Martin Vander Weyer Martin Vander Weyer

Come on, prime minister: a peerage for our peerless folding bike designer

Andrew Ritchie is overdue a place in the Lords. Plus: executive pay and graduate jobs

issue 22 August 2015

Asked to name Britain’s greatest living industrial designer, most people might cite Sir Jony Ive of Apple or Sir James Dyson of the bagless vacuum cleaner. I’d certainly shortlist Ive, but I traded in my unreliable Dyson for a brutally efficient German machine called a Sebo and I’ve always thought Sir James was overhyped. I might also mention Dumfries-born Ian Callum, the director of design for Jaguar cars responsible for the sleek F-Type.

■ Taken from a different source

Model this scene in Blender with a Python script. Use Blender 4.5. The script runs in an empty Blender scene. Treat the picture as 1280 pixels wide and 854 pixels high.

But surely the top prize must go to Andrew Ritchie, the former landscape gardener whose one perfect product, the Brompton folding bicycle, first sketched in his South Kensington flat 40 years ago, has never been bettered or even precisely replicated by any other manufacturer around the world.

Having bought myself a Brompton a decade ago, I called on Ritchie at his Brentford works and found him ‘wearing navy-blue shorts and brown leather lace-up shoes, dragging on a thin roll-up, hunched over a desk strewn with cogs, chains and oily-fingerprinted invoices’: the archetype of the British backroom boffin.